Project facts

Project coordinator: CEA-Grenoble, Grenoble (FRANCE)
Project consortium: CEA-Grenoble, Grenoble (FRANCE); University of Oslo, Oslo (NORWAY); University of Pisa, Pisa (ITALY); Poznan University of Life Science, Poznan (POLAND)
Funding bodies: JPI CH
Subject areas: Archaeology, Collections, Conservation, History, Materials, Methods - Procedures, Monitoring, Museums, Objects, Preventive conservation, Restoration, Tangible Heritage, Technologies - Scientific processes

Presentation

Although much work has been done on conservation treatments of archaeological collections, there are few studies available in two critical situations involving the pre and post-treatment phases:

Archaeological organic artefacts are generally found in a waterlogged state which must be maintained until treatment as they cannot support air drying. One of the topics of this project deals with developing strategies that permit the storage of organic archaeological finds for a long duration (several months) in a waterlogged state, i.e under pre-treatment conditions, without compromising the scientific evidence they contain. Several methods of controlling storage conditions will be tested on real archaeological wooden and leather samples. Specific monitoring protocols for these wet artefacts will be adapted. The experimentations will be carried out by samples analysis of the organic materials before and after their storage period. Experiments are foreseen in a true archaeological excavation context (Biskupin site in Poland).

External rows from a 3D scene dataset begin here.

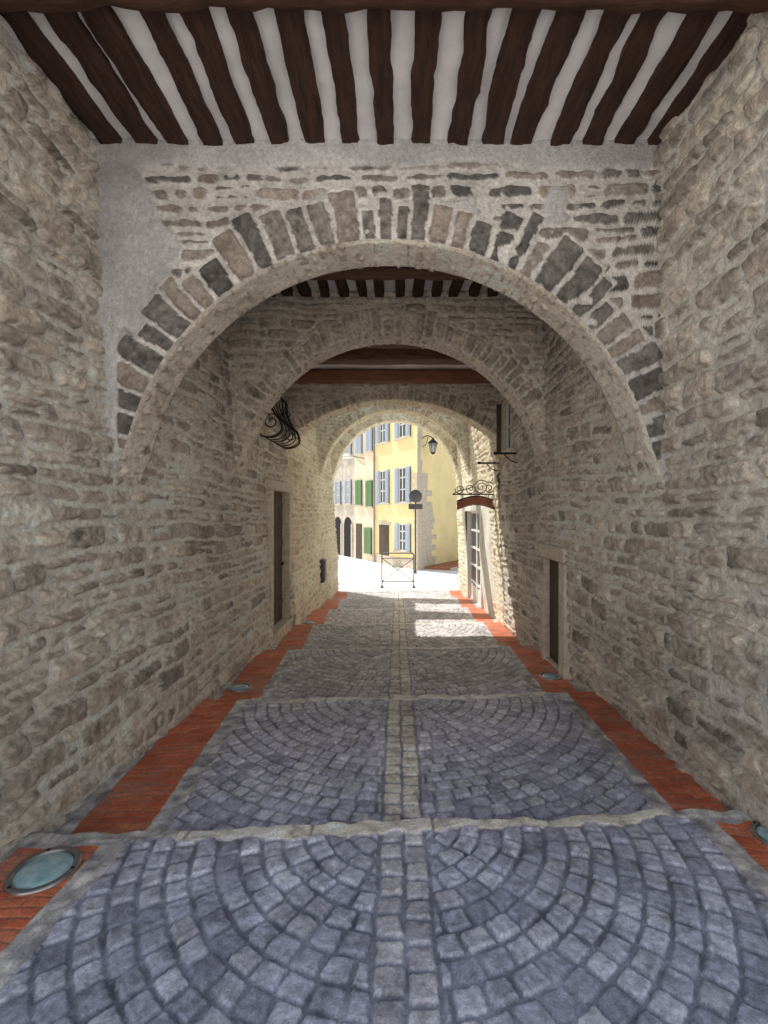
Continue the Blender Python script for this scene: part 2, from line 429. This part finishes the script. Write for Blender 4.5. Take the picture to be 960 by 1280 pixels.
jx=(X*1.0+hsh(k,k,955)*3)/.72+.15*vn(X*1,s1,956); Dn=np.minimum(jx%1,1-jx%1)*.72
hn=.016+.018*fbm(X*9,Y*9,952,4)-.014*(1-sst(.003,.012,Dn))-.02*(1-sst(0,.035,s1-YL))
H=np.where(nose,hn,H)
A=np.array
cob=rampnp(q1,[(0,(.30,.305,.41)),(.3,(.44,.45,.585)),(.65,(.56,.57,.70)),(.85,(.48,.48,.57)),(1,(.37,.38,.50))])  # blue tint of the skylight is put into the near cobbles
pal_=rampnp(q1,[(0,(.50,.46,.41)),(.5,(.80,.74,.64)),(1,(.64,.59,.52))])
n1=fbm(X*10,Y*10,960,3); n2=fbm(X*42,Y*42,961,2)
cob=lerp(cob,pal_,strip)*(1+.35*n1+.5*n2)[...,None]
jo=lerp(A((.29,.30,.38))+0*cob,A((.33,.31,.28)),warm_light)*(1+.8*n1)[...,None]
c=lerp(jo,cob,MK)
bc=rampnp(qb,[(0,(.52,.12,.06)),(.5,(.70,.18,.085)),(1,(.62,.22,.12))])*(1+.3*n1+.25*n2)[...,None]
bc=lerp(A((.36,.21,.16))+0*bc,bc,MK)
dirt=sst(.05,.5,fbm(X*3,Y*3,965,4)); bc=lerp(bc,A((.44,.31,.27)),.45*dirt)
c=np.where(brick[...,None],bc,c)
rough_=fbm(X*14,Y*14,966,5)
c2=rampnp(.5+rough_*.8,[(0,(.22,.22,.25)),(.5,(.48,.47,.49)),(1,(.82,.80,.77))])
c3=rampnp(.5+rough_*.8,[(0,(.46,.43,.40)),(.4,(.78,.73,.66)),(1,(.9,.87,.82))])
c=np.where(side[...,None],c2,c)
nz=np.where(((X<-1.2)|(X>1.55)),.3,1.0)*sst(.0,.012,Dn)
c=np.where(nose[...,None],lerp(c2,c3,nz),c)
c=c*(1+.30*fbm(X*1.1,Y*1.1,967,4))[...,None]
grid_mesh('cobblestone_stepped_path',np.stack([X,Y,Zb+H],-1),np.clip(c,.02,.88),M_floor)

gd=empty('ground')
pydata('street_ground',[(-400,15.45,-1.046),(400,15.45,-1.046),(400,600,-1.046),(-400,600,-1.046)],[(0,1,2,3)],M_street,gd)
pydata('terrain',[(-400,-400,-1.3),(400,-400,-1.3),(400,600,-1.3),(-400,600,-1.3)],[(0,1,2,3)],M_street,gd)
box('square_paving',-30,30,-9,-1.0,-1.28,.07,M_street,gd)  # unseen ground kept pale to bounce sun into the passage
box('square_side_left',-30,-2.30,-1.0,1.98,-1.28,.02,M_street,gd); box('square_side_right',2.30,30,-1.0,1.98,-1.28,.02,M_street,gd)
pydata('bounce_ramp',[(-12,-1.6,.075),(12,-1.6,.075),(12,-8.2,4.4),(-12,-8.2,4.4)],[(0,1,2,3)],M_street,gd)  # unseen pale slope added behind the camera as a sun reflector
hb_=empty('bounce_house')  # unseen white house added behind the camera to bounce light in
box('walls',-14,14,-16,-8,.07,9.5,M_whiter,hb_); box('roof',-14.3,14.3,-16,-7.8,9.5,9.7,M_tile,hb_)
for i in range(-3,4):
    box('window',i*3.6-.5,i*3.6+.5,-8.0,-7.97,6,7.4,M_glass,hb_); box('sill',i*3.6-.6,i*3.6+.6,-8,-7.9,5.9,6,M_white,hb_)

def glight(x,y,rad):
    E=empty('recessed_ground_light')
    kk=np.searchsorted(nos,y-.05*x)-1; a,b=nos[kk],nos[kk+1]; f=((y-.05*x)-a)/(b-a)
    z=(-.067*a-.07)*(1-f)+(-.067*b)*f
    lathe('steel_ring',[(rad,-.02),(rad,.020),(rad*.97,.028),(rad*.84,.028),(rad*.80,.020),(rad*.80,.0),(0.001,.0)],M_steel,E,(x,y,z))
    lathe('glass',[(rad*.80,.012),(rad*.74,.024),(rad*.6,.031),(rad*.3,.036),(rad*.05,.037)],M_lamp,E,(x,y,z))
    for i in range(3):
        a=i*2.094; lathe('screw_%d'%i,[(.008,.028),(.008,.031),(.001,.031)],M_iron,E,(x+rad*.9*math.cos(a),y+rad*.9*math.sin(a),z),n=8)
glight(-1.73,2.27,.155); glight(2.06,2.50,.13); glight(-1.80,5.28,.13); glight(1.86,5.65,.13); glight(-1.82,9.6,.12)

# ------------------------------------------------------------ openings
E=empty('wooden_side_door')
a,b,c,d=LD; x=xL(1.0)
box('jamb_near',x-.45,x+.075,a-.13,a+.01,-.55,d,M_sand,E,.012); box('jamb_far',x-.45,x+.075,b-.01,b+.13,-.6,d,M_sand,E,.012)
box('lintel',x-.45,x+.078,a-.15,b+.15,d,d+.17,M_sand,E,.015); box('threshold',x-.45,x+.10,a-.05,b+.05,-.62,c,M_sand,E,.015)
box('leaf',x-.14,x-.09,a+.012,b-.012,c,d,M_doorwood,E)
for i in range(7):
    yy=a+.02+i*(b-a-.04)/7; box('board_%d'%i,x-.09,x-.072,yy+.008,yy+(b-a-.04)/7-.008,c+.01,d-.01,M_doorwood,E,.003)
for z in (c+.3,1.0,d-.3): box('rail',x-.072,x-.055,a+.03,b-.03,z,z+.10,M_doorwood,E,.004)
lathe('knob',[(.03,0),(.035,.02),(.02,.04),(.001,.045)],M_iron,E,(x-.05,b-.15,.65),n=12,frame=Matrix.Rotation(math.radians(90),3,'Y'))
E=empty('low_stone_niche'); a,b,c,d=RN; x=xR(.3)
box('jamb_near',x-.075,x+.45,a-.20,a,-.5,d,M_sand,E,.02); box('jamb_far',x-.05,x+.45,b,b+.14,-.5,d,M_sand,E,.02)
box('lintel',x-.085,x+.45,a-.2,b+.12,d,d+.19,M_sand,E,.02); box('sill',x-.02,x+.45,a,b,-.55,-.40,M_sand,E,.01)
box('door_leaf',x+.04,x+.08,a+.01,b-.01,-.40,d,M_doorwood,E); 
for i in range(4):
    yy=a+.02+i*(b-a-.04)/4; box('board_%d'%i,x+.025,x+.04,yy+.006,yy+(b-a-.04)/4-.006,-.38,d-.01,M_doorwood,E,.003)
E=empty('glazed_shop_door'); a,b,c,d=RG; x=xR(.5)
box('reveal_near',x-.03,x+.3,a-.06,a+.04,-.95,d,M_white,E,.006); box('reveal_far',x-.03,x+.3,b-.04,b+.06,-1.0,d,M_white,E,.006)
box('head',x-.04,x+.3,a-.06,b+.06,d,d+.1,M_white,E,.006)
box('glass',x+.10,x+.11,a+.04,b-.04,-.98,d,M_glass,E)
box('dark_room',x+.25,x+.3,a,b,-1,d,M_dark,E)
mid=(a+b)/2
for y in (a+.04,mid-.07,mid+.003,b-.10): box('stile',x+.06,x+.12,y,y+.065,-.92,d,M_white,E,.004)
for z in (-.88,-.38,.1,.58,1.06,d-.06): box('rail',x+.065,x+.115,a+.04,b-.04,z,z+.055,M_white,E,.004)
box('kick_panel',x+.075,x+.105,a+.1,b-.1,-.88,-.45,M_white,E)
box('threshold',x-.06,x+.3,a-.05,b+.05,-1.02,-.89,M_sand,E,.01)
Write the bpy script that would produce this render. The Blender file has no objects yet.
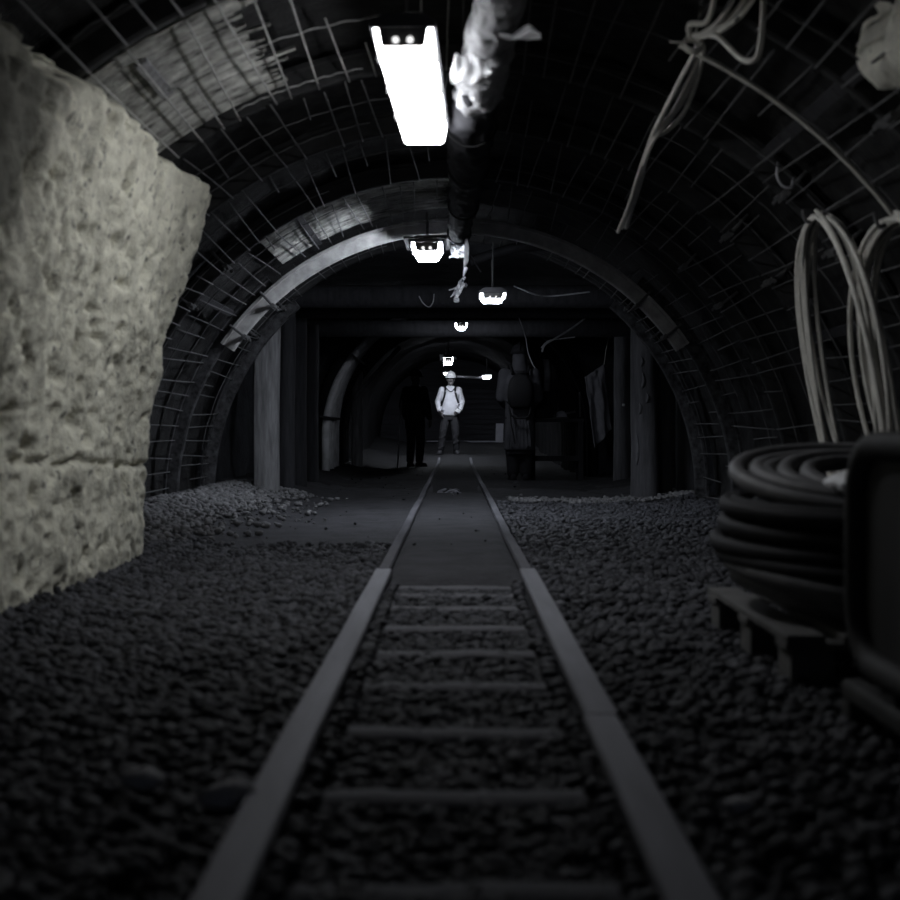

The second topic aims at setting up efficient and practical methods to assess the degradation over time of archaeological organic artefacts, i.e to assess their post-treatment conditions. Knowledge of the impact of environmental conditions and of conservation treatments will allow earlier identification of potential degradation, which in turn offers better protection of the objects and more cost-effective mitigation measures. The main objective is to establish an assessment protocol on treated and untreated archaeological materials, artificially or natural aged. These practical assessments methods, well suited for museums/storage facilities, will be validated by advanced analytical techniques to observe the reality of the degradation.

Impacts & Results

The project further intends to reinforce interdisciplinary approaches among archaeologists, conservators, and conservation scientists in order to improve the sustainability of protection practices. The expected results will involved field practices both for the stabilization of waterlogged artifacts for excavation/archaeometry situations and for degradation assessments in museums/storage facilities.